Of course, none of that excuses plagiarism, but for me it makes the bad decision more understandable, and I’ve usually found that blanket vilification is rarely a sensible, accurate, or constructive way to come at understanding human behavior.


Here’s the language about plagiarism I put in all my syllabi: Academic Honesty Plagiarism is a serious offense, and all written work for this course should include appropriate citations in APA format. If you are unsure about how to cite a direct quotation or concept from course or outside readings, then ask for help. “I wasn’t sure how to cite a source, so I left out the reference,” is not an acceptable defense for plagiarism. If you are caught plagiarizing in an assignment, then you will receive a failing grade for the work. Egregious or any repeat plagiarism will be grounds for failing the course as a whole.


Alas, the passage does not magically wholly prevent plagiarism. However, following the conflict resolution principle of “front-end loading the process,” by setting out clear groundrules and expectations, it has helped when the issue has, regrettably, come up.


For conflict resolution students who might be teetering on the edge of making a Very Bad Decision about plagiarism, let me offer these additional tidbits: 1. Faculty are better than you expect at recognizing sudden shifts in writing style.


2. Conflict resolution is a relatively young field with a still-manageable body of scholarly material. Sure, there will be substantive articles and texts faculty haven’t yet read, but this is a particularly poor field in which to assume that you’ve found some obscure source material to poach that your prof won’t recognize. Odds are we’ll know the material. We’ll probably even personally know the author. We probably could even tell you embarrassing drinking stories about the author who’s work you’re nabbing, except that they could also probably also tell the same sorts of stories about us, so we won’t go there. The field may be enjoying all sorts of wonderful growth, but it’s still a small, small conflict resolution world.
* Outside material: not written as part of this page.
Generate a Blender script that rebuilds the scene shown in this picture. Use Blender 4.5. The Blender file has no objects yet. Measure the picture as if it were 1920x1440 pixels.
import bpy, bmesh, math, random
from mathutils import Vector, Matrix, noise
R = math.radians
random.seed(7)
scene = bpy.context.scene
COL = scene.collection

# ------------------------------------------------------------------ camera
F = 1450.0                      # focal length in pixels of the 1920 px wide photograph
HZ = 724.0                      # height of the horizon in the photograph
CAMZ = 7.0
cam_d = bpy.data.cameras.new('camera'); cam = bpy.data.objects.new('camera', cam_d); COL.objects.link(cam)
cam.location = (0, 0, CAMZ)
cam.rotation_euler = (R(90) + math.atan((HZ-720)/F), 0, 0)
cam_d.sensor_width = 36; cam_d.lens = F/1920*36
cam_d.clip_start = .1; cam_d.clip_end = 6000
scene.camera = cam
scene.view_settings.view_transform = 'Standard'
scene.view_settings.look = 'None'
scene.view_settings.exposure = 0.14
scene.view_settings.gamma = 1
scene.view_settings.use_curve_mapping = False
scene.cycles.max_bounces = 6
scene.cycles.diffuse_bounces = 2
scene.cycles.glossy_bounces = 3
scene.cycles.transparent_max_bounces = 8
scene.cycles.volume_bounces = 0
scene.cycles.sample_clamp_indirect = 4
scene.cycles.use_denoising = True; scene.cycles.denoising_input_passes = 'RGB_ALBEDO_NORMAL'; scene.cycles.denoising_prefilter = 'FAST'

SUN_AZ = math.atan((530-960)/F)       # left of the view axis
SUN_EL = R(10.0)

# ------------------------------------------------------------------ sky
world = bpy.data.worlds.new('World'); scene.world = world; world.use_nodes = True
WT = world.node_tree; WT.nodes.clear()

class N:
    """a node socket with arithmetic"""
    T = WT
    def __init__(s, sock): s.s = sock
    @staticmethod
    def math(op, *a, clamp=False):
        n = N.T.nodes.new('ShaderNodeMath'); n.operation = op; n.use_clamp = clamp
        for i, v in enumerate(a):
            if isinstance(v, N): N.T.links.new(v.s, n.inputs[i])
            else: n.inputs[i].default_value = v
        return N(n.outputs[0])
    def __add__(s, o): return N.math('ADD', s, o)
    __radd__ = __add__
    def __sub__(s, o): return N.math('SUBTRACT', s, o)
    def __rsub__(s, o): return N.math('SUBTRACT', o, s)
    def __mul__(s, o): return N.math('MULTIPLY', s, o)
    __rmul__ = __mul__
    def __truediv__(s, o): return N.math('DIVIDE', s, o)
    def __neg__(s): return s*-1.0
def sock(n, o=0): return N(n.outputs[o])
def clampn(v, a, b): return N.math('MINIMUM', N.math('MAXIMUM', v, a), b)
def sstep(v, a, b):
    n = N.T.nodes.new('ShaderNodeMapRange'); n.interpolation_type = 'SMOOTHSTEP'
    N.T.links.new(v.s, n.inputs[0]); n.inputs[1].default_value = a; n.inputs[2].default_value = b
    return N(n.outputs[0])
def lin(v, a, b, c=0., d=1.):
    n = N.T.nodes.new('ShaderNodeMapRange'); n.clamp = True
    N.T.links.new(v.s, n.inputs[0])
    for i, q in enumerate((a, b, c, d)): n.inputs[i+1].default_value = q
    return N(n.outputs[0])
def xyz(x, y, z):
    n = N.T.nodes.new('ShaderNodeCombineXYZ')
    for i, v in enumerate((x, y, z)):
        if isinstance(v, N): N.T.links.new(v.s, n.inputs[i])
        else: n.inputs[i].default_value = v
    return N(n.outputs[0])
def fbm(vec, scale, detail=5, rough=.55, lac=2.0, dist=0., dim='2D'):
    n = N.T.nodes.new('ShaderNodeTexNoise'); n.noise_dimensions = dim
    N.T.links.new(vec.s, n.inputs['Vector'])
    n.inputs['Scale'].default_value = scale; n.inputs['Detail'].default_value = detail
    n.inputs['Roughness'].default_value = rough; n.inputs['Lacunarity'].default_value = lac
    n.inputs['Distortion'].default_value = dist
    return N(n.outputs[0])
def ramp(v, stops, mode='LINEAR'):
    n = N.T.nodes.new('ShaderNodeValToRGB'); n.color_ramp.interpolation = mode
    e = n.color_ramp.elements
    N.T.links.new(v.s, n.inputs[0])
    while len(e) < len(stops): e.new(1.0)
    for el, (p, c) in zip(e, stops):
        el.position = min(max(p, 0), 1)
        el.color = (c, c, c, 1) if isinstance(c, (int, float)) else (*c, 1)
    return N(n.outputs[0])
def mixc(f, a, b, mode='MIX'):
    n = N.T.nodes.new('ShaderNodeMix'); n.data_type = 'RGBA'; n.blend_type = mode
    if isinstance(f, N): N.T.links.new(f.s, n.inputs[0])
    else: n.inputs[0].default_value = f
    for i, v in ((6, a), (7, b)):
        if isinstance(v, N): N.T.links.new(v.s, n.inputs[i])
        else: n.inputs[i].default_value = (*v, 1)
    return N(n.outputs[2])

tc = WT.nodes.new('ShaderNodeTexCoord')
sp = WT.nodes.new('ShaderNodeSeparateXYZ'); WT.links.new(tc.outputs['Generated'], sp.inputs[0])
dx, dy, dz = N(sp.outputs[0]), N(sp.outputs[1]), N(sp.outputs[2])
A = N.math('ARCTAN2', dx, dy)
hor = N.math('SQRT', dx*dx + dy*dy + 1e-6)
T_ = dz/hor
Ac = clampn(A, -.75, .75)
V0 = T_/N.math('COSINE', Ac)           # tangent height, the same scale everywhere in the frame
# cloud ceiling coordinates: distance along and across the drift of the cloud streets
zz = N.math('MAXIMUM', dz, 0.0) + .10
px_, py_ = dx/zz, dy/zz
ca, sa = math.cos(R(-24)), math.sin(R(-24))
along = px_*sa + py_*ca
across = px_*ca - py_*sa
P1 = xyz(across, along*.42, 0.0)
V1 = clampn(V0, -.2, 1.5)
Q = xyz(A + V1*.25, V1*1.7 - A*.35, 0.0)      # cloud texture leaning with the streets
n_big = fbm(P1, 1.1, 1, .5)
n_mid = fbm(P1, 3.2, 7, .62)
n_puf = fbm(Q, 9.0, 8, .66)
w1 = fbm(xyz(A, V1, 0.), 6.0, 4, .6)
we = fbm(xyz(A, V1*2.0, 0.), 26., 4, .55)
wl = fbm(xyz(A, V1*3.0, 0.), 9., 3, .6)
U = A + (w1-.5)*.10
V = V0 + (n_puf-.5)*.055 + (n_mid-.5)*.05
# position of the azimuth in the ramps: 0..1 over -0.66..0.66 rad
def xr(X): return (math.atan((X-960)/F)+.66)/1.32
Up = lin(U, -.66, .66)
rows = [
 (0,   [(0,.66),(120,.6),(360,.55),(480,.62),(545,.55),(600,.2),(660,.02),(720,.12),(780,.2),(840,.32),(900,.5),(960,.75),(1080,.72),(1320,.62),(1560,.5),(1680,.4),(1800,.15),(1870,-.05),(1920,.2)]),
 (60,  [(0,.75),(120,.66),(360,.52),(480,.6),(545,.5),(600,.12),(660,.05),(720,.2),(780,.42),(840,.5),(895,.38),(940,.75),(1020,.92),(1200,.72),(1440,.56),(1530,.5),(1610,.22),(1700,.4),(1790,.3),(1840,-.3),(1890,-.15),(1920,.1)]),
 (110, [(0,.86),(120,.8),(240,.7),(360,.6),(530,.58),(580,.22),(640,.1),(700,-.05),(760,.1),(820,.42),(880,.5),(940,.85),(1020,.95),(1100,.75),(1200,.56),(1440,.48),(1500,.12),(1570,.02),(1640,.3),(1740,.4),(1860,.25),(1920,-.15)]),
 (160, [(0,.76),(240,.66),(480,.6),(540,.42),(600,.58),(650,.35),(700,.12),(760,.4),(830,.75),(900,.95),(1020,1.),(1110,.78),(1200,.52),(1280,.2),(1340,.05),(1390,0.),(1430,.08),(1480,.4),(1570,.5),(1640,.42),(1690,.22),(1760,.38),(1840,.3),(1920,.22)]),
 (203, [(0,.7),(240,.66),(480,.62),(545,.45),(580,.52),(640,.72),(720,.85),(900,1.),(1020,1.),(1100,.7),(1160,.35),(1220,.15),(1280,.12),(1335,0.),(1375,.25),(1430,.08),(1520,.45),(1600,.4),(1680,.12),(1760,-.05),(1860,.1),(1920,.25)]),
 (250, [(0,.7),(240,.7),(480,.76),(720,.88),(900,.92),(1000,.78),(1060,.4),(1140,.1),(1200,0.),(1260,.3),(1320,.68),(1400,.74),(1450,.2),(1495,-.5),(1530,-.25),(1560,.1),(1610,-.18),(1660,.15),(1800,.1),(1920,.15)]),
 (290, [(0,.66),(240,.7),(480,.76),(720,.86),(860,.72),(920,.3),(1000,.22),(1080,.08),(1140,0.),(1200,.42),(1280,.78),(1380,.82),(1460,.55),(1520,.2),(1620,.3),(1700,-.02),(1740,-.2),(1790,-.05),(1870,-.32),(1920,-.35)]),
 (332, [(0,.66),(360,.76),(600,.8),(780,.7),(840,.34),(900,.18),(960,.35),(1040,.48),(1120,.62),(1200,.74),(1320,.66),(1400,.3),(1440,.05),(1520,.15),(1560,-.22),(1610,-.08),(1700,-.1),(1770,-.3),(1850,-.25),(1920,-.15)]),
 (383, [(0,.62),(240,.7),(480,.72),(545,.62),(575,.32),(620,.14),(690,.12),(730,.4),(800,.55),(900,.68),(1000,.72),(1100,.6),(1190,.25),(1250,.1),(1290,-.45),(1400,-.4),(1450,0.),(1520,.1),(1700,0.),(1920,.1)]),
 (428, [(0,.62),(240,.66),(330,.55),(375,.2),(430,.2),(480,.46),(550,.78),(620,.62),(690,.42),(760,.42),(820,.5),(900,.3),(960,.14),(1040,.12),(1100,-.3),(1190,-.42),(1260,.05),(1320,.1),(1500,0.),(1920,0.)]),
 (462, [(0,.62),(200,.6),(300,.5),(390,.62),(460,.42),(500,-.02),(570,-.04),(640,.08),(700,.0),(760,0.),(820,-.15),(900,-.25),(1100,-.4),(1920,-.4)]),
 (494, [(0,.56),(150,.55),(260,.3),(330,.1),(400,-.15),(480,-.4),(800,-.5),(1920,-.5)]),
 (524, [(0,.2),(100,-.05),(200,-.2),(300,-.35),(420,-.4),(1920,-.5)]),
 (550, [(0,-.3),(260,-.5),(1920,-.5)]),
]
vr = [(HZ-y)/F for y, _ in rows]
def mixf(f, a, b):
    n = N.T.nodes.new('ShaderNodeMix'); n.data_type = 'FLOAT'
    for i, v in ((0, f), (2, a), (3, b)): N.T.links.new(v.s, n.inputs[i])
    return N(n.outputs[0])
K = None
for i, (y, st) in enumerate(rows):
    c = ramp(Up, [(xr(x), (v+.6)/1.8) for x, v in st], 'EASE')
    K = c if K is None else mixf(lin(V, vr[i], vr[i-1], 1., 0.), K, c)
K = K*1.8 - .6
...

3. The cost of plagiarism usually doesn’t end with failing the assignment. You’ve just burned all your bridges when it comes to mentoring and recommendation from that professor and possibly from the entire department. Your future work will come under additional scrutiny. The road to redemption in the wake of plagiarism isn’t pretty.


Punchline: Plagiarism is riskier and costlier than students realize. If you happen to be a CR student, don’t do it. Ever. Please. Thanks.